2. TRANSLATE this into a mathematical fraction

  • Set up part-to-whole fraction: \(\frac{21}{28}\)
  • This represents the fraction of the display that's illuminated

3. SIMPLIFY the fraction to make percentage conversion easier

  • Find the greatest common divisor of 21 and 28
  • Both numbers are divisible by 7: \(21 \div 7 = 3\), and \(28 \div 7 = 4\)
  • Therefore: \(\frac{21}{28} = \frac{3}{4}\)

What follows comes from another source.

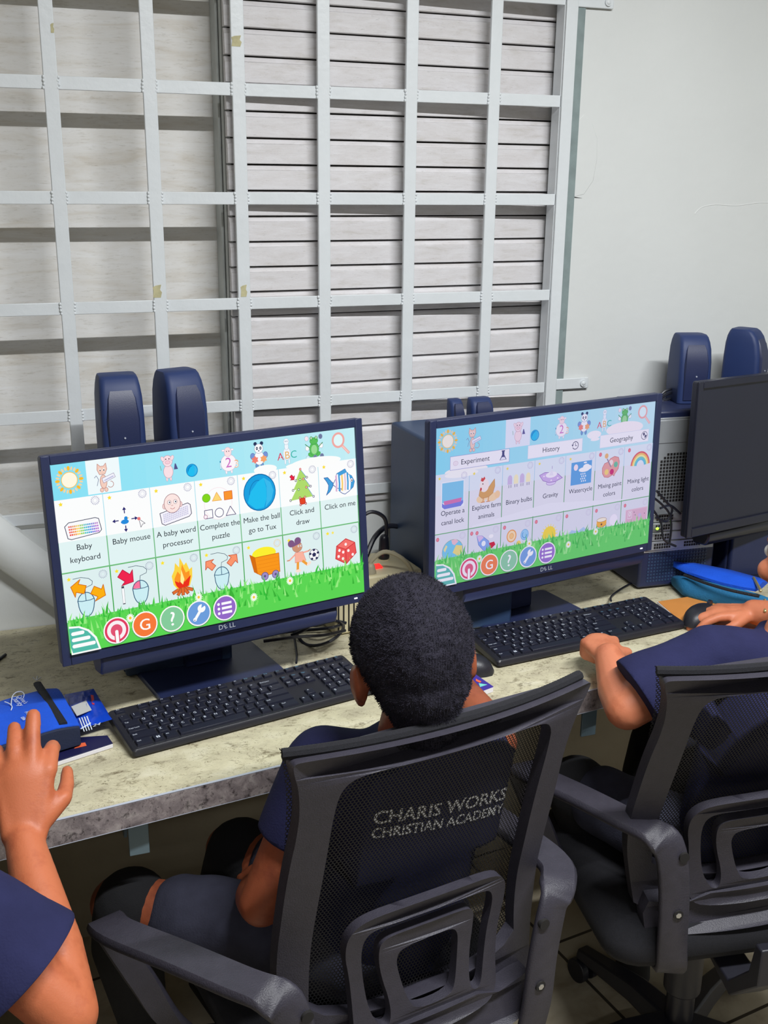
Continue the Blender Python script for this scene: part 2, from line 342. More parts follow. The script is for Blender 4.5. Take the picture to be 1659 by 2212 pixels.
b.prism([p + V((0, -.0004, 0)) for p in pts], (0, .003, 0)); b.build('plaster_patch', 'wall', wb, bevel=.0025)
b = MB(); b.prism([aty(*q, -.0006) for q in ((1228, 423), (1240, 425), (1258, 428), (1244, 427.5), (1228, 426))], (0, .0012, 0)); b.build('crack', 'slot', wb)
b = MB(); b.tube([aty(x, y, .0012) for x, y in ((1500, 462), (1515, 448), (1545, 442), (1590, 444), (1640, 438), (1690, 440))], .0019, 6); b.build('plaster_ridge', 'wall', wb)
b = MB(); b.box((XL-.05, YF/2, ZC/2), (.1, -YF+.3, ZC)); struct(b.build('wall_left', 'farwall'))
b = MB(); b.box((XR+.05, YF/2, ZC/2), (.1, -YF+.3, ZC)); struct(b.build('wall_right', 'wall'))
b = MB(); b.box(((XL+XR)/2, YF-.05, ZC/2), (XR-XL, .1, ZC)); struct(b.build('wall_front', 'farwall'))
b = MB(); b.box(((XL+XR)/2, -.001, .353), (XR-XL, .004, .706)); struct(b.build('trim_1', 'lower_wall_shade'), 'beige brown band of lower wall, coloured darker for the shade below the worktop')
# window: left bay closed with plywood, right bay with lapped boards, timber post between
win = thing('window_1', None, None, (0, .05, WO[2])); del_keys = [k for k in ('label', 'category') if k in win]
struct(win, 'window closed by a plywood sheet and white lapped boards')
XS = 0.462
b = MB(); b.box(((WO[0]+XS)/2, .115, (WO[2]+WO[3])/2), (XS-WO[0]+.02, .012, WO[3]-WO[2])); b.build('plywood_sheet', 'ply', win)
b = MB(); b.box((XS-.006, .074, (WO[2]+WO[3])/2), (.012, .070, WO[3]-WO[2])).box((XS-.0155, .085, (WO[2]+WO[3])/2), (.005, .05, WO[3]-WO[2])); b.build('window_post', 'postpaint', win, bevel=.0012)
b = MB(); b.box((WO[1]-.004, .070, (WO[2]+WO[3])/2), (.03, .15, WO[3]-WO[2])); b.build('window_reveal', 'gap', win)
b = MB(); zz = WO[2]+.012; k = 0; P = .0478
while zz < WO[3]-.02:
    h = P-.0026; xa = XS-.0125; xb = WO[1]-.016; y0 = .010; y1 = .040
    # the board panel leans away from the bars towards the right
    for _q in (0,):
        prof = [(0, 0), (.0005, -.003), (h-.0095, -.003), (h-.0085, .0), (h-.002, .0035), (h, .006), (h, .014), (0, .014)]
        ra = [V((xa, y0+dy, zz+dz)) for dz, dy in prof]; rb = [V((xb, y1+dy, zz+dz)) for dz, dy in prof]
        b.loft([ra, rb])
    zz += P; k += 1
b.build('lapped_boards', 'slat', win, bevel=.0006, seg=1)
b = MB(); b.box(((XS+WO[1])/2, .078, (WO[2]+WO[3])/2), (WO[1]-XS, .01, WO[3]-WO[2])); b.build('board_backing', 'dark_groove', win)
b = MB(); b.box(((XS+WO[1])/2, .025, WO[2]+.004), (WO[1]-XS, .062, .024)); b.build('window_sill', 'slat', win, bevel=.004)
# sloping plaster ledge under the plywood bay
led = MB(); pA, pB = V((-.30, -.004, 1.205)), V((.34, -.004, .56)); d_ = (pB-pA)
rings = []
prof = [(0.052, 0), (.05, -.016), (.035, -.03), (.012, -.036), (-.012, -.032), (-.03, -.02), (-.034, 0), (-.03, .02), (.03, .02)]
for t in [i/24 for i in range(25)]:
    p = pA + d_*t; nrm = V((.75, 0, .66))
    j = noise.noise(V((t*14, 0, 0)))*.004
    rings.append([p + nrm*(a+j) + V((0, bb, 0)) for a, bb in prof])
led.loft(rings)
lo = struct(led.build('trim_2', 'wall', None, bevel=.003), 'sloping rounded plaster ledge')

# security grille: flat white bars welded in a grid
gr = thing('security_grille', 'white painted steel burglar grille bolted over the closed window', 'window grille', (0.4, -.012, 1.1))
cx = [0.139-.1695*k for k in range(12, 0, -1)] + [.137, .307, .469, .632, .810, .987]
zr = [1.175-.198, 1.175, 1.376, 1.573, 1.766, 1.957, 2.15]
GY = -.012
def vbar(x, wd, y=GY, dp=.008): b = MB(); b.box((x, y, (.93+2.3)/2), (wd, dp, 2.3-.93)); b.build('vertical_bar', 'grille', gr, bevel=.0015)
for x in cx: vbar(x, .0245)
b = MB(); b.box((1.150, -.016, (.93+2.3)/2), (.026, .006, 1.37)).box((1.138, .004, (.93+2.3)/2), (.005, .034, 1.37)); b.build('frame_bar', 'grille', gr, bevel=.0012)
allx = [-2.1] + cx + [1.143]
for z in zr:
    for a, c in zip(allx[:-1], allx[1:]):
        if c < -.5: continue
        b = MB(); xa = a+.0123; xb = c-.0123 if c < 1.14 else 1.142
        b.box(((xa+xb)/2, GY+.002, z), (xb-xa, .006, .0225)); 
        for q in (xa, xb):          # weld beads
            for s_ in range(4): b.ell((q+random.uniform(-.001, .001), GY-.002, z-.009+s_*.006), (.0028, .003, .0032), seg=8, rn=6)
        b.build('cross_bar', 'grille', gr, bevel=.001)
for z in (1.957, 1.179):
    b = MB(); b.box((1.205, -.006, z), (.088, .005, .024)); b.build('fixing_tab', 'grille', gr, bevel=.0015)
    b = MB(); b.ell((1.235, -.010, z), (.006, .004, .006), seg=14, rn=8).cyl((1.235, -.006, z), (1.235, -.012, z), .0075, 16); b.build('bolt_head', 'grille', gr)
for (px, py, w_, h_) in ((113, 60, .006, .016), (511, 88, .019, .019), (340, 629, .017, .024), (527, 628, .013, .023)):
    p = aty(px, py, GY-.0045); o_ = [(-.5, -.5), (.35, -.5), (.5, -.1), (.3, .1), (.45, .5), (-.2, .42), (-.5, .3), (-.42, 0)]
    b = MB(); b.prism([p + V((a*w_, 0, c*h_)) for a, c in o_], (0, .0008, 0)); b.build('paint_chip', 'chip', gr)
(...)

4. Convert fraction to percentage

  • Multiply the simplified fraction by 100: \(\frac{3}{4} \times 100\)
  • Calculate: \(\frac{3}{4} = 0.75\), so \(0.75 \times 100 = 75\)
  • Since the problem asks for integer form without percent sign: 75

Answer: 75




Why Students Usually Falter on This Problem

Most Common Error Path:

Weak TRANSLATE skill: Students may misinterpret 'what percent of the display' and set up the fraction backwards as \(\frac{28}{21}\) instead of \(\frac{21}{28}\).

This backwards setup leads to: \(\frac{28}{21} = \frac{4}{3} \approx 1.33\), and when converted to percentage: \(1.33 \times 100 = 133\). This creates an impossible result (over 100%) that should trigger reconsideration, but students often miss this logical constraint.

Second Most Common Error:

Conceptual gap about percentages: Students correctly set up \(\frac{21}{28}\) and may even simplify to \(\frac{3}{4}\), but then stop at the decimal 0.75 without converting to percentage form.

They might submit 0.75 or 0.75%, forgetting that percentages require multiplying the decimal by 100. This stems from not fully understanding that 'percent' means 'per hundred.'

The Bottom Line:

This problem tests whether students can correctly interpret percentage language and convert between fractions, decimals, and percentages. The key insight is recognizing that finding 'p percent' means determining what percentage the part (21) represents of the whole (28).